Personally, I don't go to Wal-Mart very often, but I certainly don't mind that they are in business.
For those THREE reasons, we will continue to buy items from Walmart that we can use.
Just go to the back of the electronics department, find Walmart's heart and destroy it. Problem solved. Kumbayah...
My shopping game: every time I read an anti-WalMart article I add to my "buy at WalMart" shopping list.
Well .. I like Walmart. I don't buy everything there - but I have found some wonderful bargains there. And .. I've always been treated very well by their clerks .. which is what keeps me going back.
These detractors are just that - detractors .. probably the union members who hate Walmart - too bad - I have no sympathy for them.
Fiddlesticks yourself. Both have been accused of illegal anti-competative behavior. In the case of Microsoft, it seems they've simply taken technology when they couldn't get what they want (see Stac and a sellection of current lawsuits against them). In the case of Wal-Mart, the accusation concerns them changing the conditions of contracts after-the-fact. Do you know what happens when a retailer or vendor doesn't pay a vendor on time for a huge shipment? Do you know how much it costs to go up against an army of lawyers from a company rich enough to buy the entire airline industry? I'm sorry but I don't consider bully tacticts and illegal behavior to be a normal part of "competition".
Read the article, it's all about how Wal-mart beats their competition by offering goods at the lowest possible price. That is competition.
They offer goods at the lowest possible price by raping their vendors, in my opinion. Whenever one company has the power to rape another and have it say, "Thank you. Please rape me again!" the balance of power is not healthy. It wasn't healthy when Microsoft forced hardware vendors to sign an agreement that they couldn't sue Microsoft for patent infringement if they wanted an OEM Windows 95 license and it isn't healthy when Wal-Mart forces vendors to sell them goods below costs that will keep that company healthy. If you were willing to sign a contract that allowed me to take anything I wanted out of your house any time I wanted or a contract that let me decide how much food you got to feed your family every day, just how much control would that suggest I had over you and just how "willing" would you really be if you signed a contract like that?

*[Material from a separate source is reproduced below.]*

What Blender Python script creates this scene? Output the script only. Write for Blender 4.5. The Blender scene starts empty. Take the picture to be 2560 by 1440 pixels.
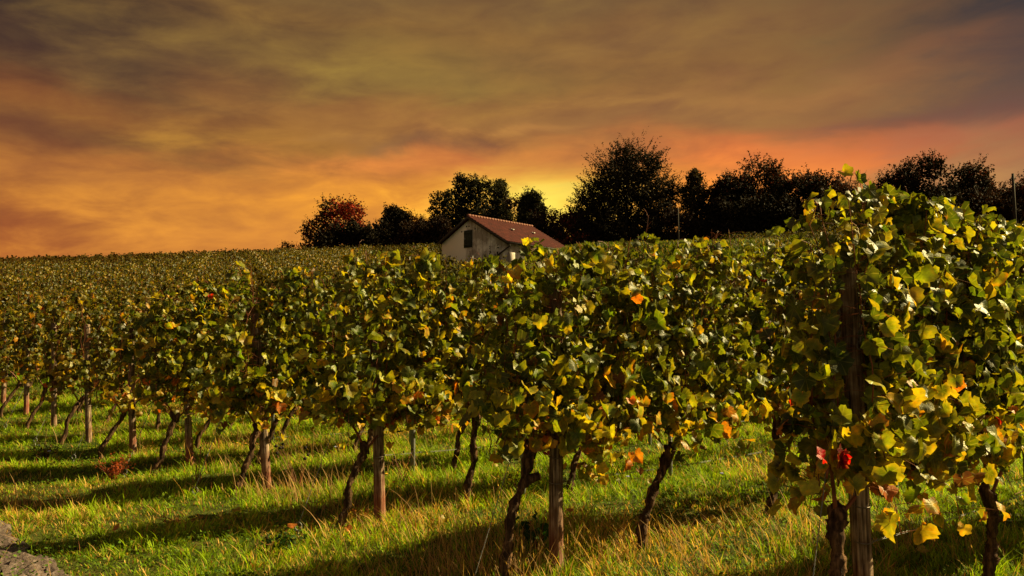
import bpy, math, random
import numpy as np
from math import radians as R, pi, sin, cos
from mathutils import Vector

random.seed(7)
rng = np.random.default_rng(11)
scene = bpy.context.scene
col = scene.collection

# ------------------------------------------------------------------ camera
F, PW, PH = 2009.0, 2560.0, 1440.0
PITCH = math.atan(150 / F)
CAMZ = 1.6
cam_d = bpy.data.cameras.new("camera")
cam = bpy.data.objects.new("camera", cam_d)
col.objects.link(cam)
cam.location = (0, 0, CAMZ)
cam.rotation_euler = (pi / 2 + PITCH, 0, 0)
cam_d.sensor_width = 36
cam_d.lens = F / PW * 36
cam_d.clip_start = 0.05
cam_d.clip_end = 4000
scene.camera = cam

def ray(px, py):
    u, v = (px - PW / 2) / F, (PH / 2 - py) / F
    return Vector((u, cos(PITCH) - v * sin(PITCH), sin(PITCH) + v * cos(PITCH)))

def at(px, py, Y):
    r = ray(px, py)
    return Vector((r.x / r.y * Y, Y, CAMZ + r.z / r.y * Y))

def proj(x, y, z):
    dz = z - CAMZ
    dep = y * cos(PITCH) + dz * sin(PITCH)
    up = dz * cos(PITCH) - y * sin(PITCH)
    dep = np.maximum(dep, 0.05)
    return PW / 2 + x / dep * F, PH / 2 - up / dep * F

# ------------------------------------------------------------------ terrain
def sstep(e0, e1, x):
    t = np.clip((x - e0) / (e1 - e0), 0, 1)
    return t * t * (3 - 2 * t)

YS = np.linspace(-60, 400, 2301)
_sl = 0.162 * sstep(11, 24, YS) * (1 - sstep(74, 92, YS))
ZS = np.concatenate([[0], np.cumsum(_sl[:-1]) * (YS[1] - YS[0])])

def terrain(x, y):
    x = np.asarray(x, float); y = np.asarray(y, float)
    z = np.interp(y, YS, ZS) * np.clip(1 + 0.0035 * x, 0.5, 1.6)
    # grassy bank in front of the barn's right side
    m = sstep(-5.0, 6.0, x) * (1 - sstep(20, 34, x)) * np.exp(-((y - 57.5) / 3.6) ** 2)
    z = z + 2.35 * m
    near = 1 - sstep(25, 45, y)
    z = z + near * 0.025 * (np.sin(x * 2.3 + 1.1 * y) + np.sin(y * 3.1 - x * 1.7 + 2))
    return z

D = np.array([0.77, 0.638]); D = D / np.linalg.norm(D)          # along a row, away from the track
E0 = np.array([1.80, 4.2]); ES = np.array([-1.5, 1.6])           # row ends
Q = np.array([D[1], -D[0]])                                       # across a row, towards the camera

# ------------------------------------------------------------------ materials
def newmat(name):
    m = bpy.data.materials.new(name); m.use_nodes = True
    m.node_tree.nodes.clear()
    return m, m.node_tree.nodes, m.node_tree.links

def N(ns, t, **kw):
    n = ns.new(t)
    for k, v in kw.items():
        if k in n.inputs: n.inputs[k].default_value = v
        else: setattr(n, k, v)
    return n

def ramp(ns, stops):
    r = ns.new("ShaderNodeValToRGB")
    cr = r.color_ramp
    while len(cr.elements) < len(stops): cr.elements.new(0.5)
    for e, (p, c) in zip(cr.elements, stops):
        e.position = p; e.color = (c[0], c[1], c[2], 1)
    return r

def leaf_mat(name, trans=0.45, rough=0.38, spec=0.5, sat_noise=0.35, veins=True, tmul=(1.5, 1.35, 0.6), nscale=35):
    m, ns, ln = newmat(name)
    out = N(ns, "ShaderNodeOutputMaterial")
    att = N(ns, "ShaderNodeAttribute", attribute_name="col")
    tc = N(ns, "ShaderNodeTexCoord")
    noi = N(ns, "ShaderNodeTexNoise", Scale=nscale, Detail=3.0)
    ln.new(tc.outputs["Object"], noi.inputs["Vector"])
    hs = N(ns, "ShaderNodeHueSaturation")
    mr = N(ns, "ShaderNodeMapRange")
    mr.inputs["From Min"].default_value = 0.3; mr.inputs["From Max"].default_value = 0.7
    mr.inputs["To Min"].default_value = 1 - sat_noise; mr.inputs["To Max"].default_value = 1 + sat_noise
    ln.new(noi.outputs["Fac"], mr.inputs["Value"])
    ln.new(mr.outputs[0], hs.inputs["Value"])
    ln.new(att.outputs["Color"], hs.inputs["Color"])
    colr = hs.outputs["Color"]
    bump_h = noi.outputs["Fac"]
    if veins:
        uv = N(ns, "ShaderNodeAttribute", attribute_name="luv")
        sep = N(ns, "ShaderNodeSeparateXYZ"); ln.new(uv.outputs["Vector"], sep.inputs[0])
        at2 = N(ns, "ShaderNodeMath", operation="ARCTAN2")
        ln.new(sep.outputs["X"], at2.inputs[0]); ln.new(sep.outputs["Y"], at2.inputs[1])
        mu = N(ns, "ShaderNodeMath", operation="MULTIPLY"); mu.inputs[1].default_value = 3.5
        ln.new(at2.outputs[0], mu.inputs[0])
        co = N(ns, "ShaderNodeMath", operation="COSINE"); ln.new(mu.outputs[0], co.inputs[0])
        ab = N(ns, "ShaderNodeMath", operation="ABSOLUTE"); ln.new(co.outputs[0], ab.inputs[0])
        pw = N(ns, "ShaderNodeMath", operation="POWER"); pw.inputs[1].default_value = 60
        ln.new(ab.outputs[0], pw.inputs[0])
        mx = N(ns, "ShaderNodeMixRGB", blend_type="MIX")
        ml = N(ns, "ShaderNodeMath", operation="MULTIPLY"); ml.inputs[1].default_value = 0.45
        ln.new(pw.outputs[0], ml.inputs[0]); ln.new(ml.outputs[0], mx.inputs["Fac"])
        mx.inputs["Color2"].default_value = (0.30, 0.30, 0.08, 1)
        ln.new(colr, mx.inputs["Color1"]); colr = mx.outputs[0]
        # fine ribs and crumple bump
        n2 = N(ns, "ShaderNodeTexNoise", Scale=9.0, Detail=2.0)
        ln.new(uv.outputs["Vector"], n2.inputs["Vector"])
        n3 = N(ns, "ShaderNodeTexNoise", Scale=1.7, Detail=4.0, Roughness=.6); ln.new(uv.outputs["Vector"], n3.inputs["Vector"])
        r3 = ramp(ns, [(.50, (0, 0, 0)), (.68, (.55, .55, .55))]); ln.new(n3.outputs["Fac"], r3.inputs[0])
        tw = N(ns, "ShaderNodeMixRGB", blend_type="MULTIPLY", Fac=1.0); tw.inputs["Color2"].default_value = (2.0, 1.25, .9, 1); ln.new(colr, tw.inputs["Color1"])
        bl = N(ns, "ShaderNodeMixRGB", blend_type="MIX"); ln.new(r3.outputs[0], bl.inputs["Fac"]); ln.new(colr, bl.inputs["Color1"]); ln.new(tw.outputs[0], bl.inputs["Color2"]); colr = bl.outputs[0]
        ad = N(ns, "ShaderNodeMath", operation="SUBTRACT")
        ln.new(n2.outputs["Fac"], ad.inputs[0]); ln.new(pw.outputs[0], ad.inputs[1])
        bump_h = ad.outputs[0]
    bp = N(ns, "ShaderNodeBump", Strength=0.22, Distance=0.01)
    ln.new(bump_h, bp.inputs["Height"])
    pr = N(ns, "ShaderNodeBsdfPrincipled", Roughness=rough)
    pr.inputs["Specular IOR Level"].default_value = spec
    ln.new(colr, pr.inputs["Base Color"]); ln.new(bp.outputs[0], pr.inputs["Normal"])
    tr = N(ns, "ShaderNodeBsdfTranslucent")
    tm = N(ns, "ShaderNodeMixRGB", blend_type="MULTIPLY", Fac=1.0)
    tm.inputs["Color2"].default_value = (*tmul, 1)
    ln.new(colr, tm.inputs["Color1"]); ln.new(tm.outputs[0], tr.inputs["Color"])
    mix = N(ns, "ShaderNodeMixShader"); mix.inputs[0].default_value = trans
    ln.new(pr.outputs[0], mix.inputs[1]); ln.new(tr.outputs[0], mix.inputs[2])
    ln.new(mix.outputs[0], out.inputs[0])
    return m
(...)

Sure, those vendors have a "choice". Try to stay in business while being abused by the big boy or go out of business. Yeah, that's some choice. The same sort of choice Eastern European women are given when they are forced into prostitution.
Concentration of power is bad. Lack of choices and competition is bad. There is no difference between having to pay a Microsoft a fee when you buy a computer and having to pay a sales tax if your only other choice is, "Don't buy a computer." There is no difference between Wal-Mart forcing prices on a vendor and government price controls if the only other choice is, "Then don't sell those goods." Those are non-choices. Neither Microsoft nor Wal-Mart is quite at that point in many areas but they're getting close.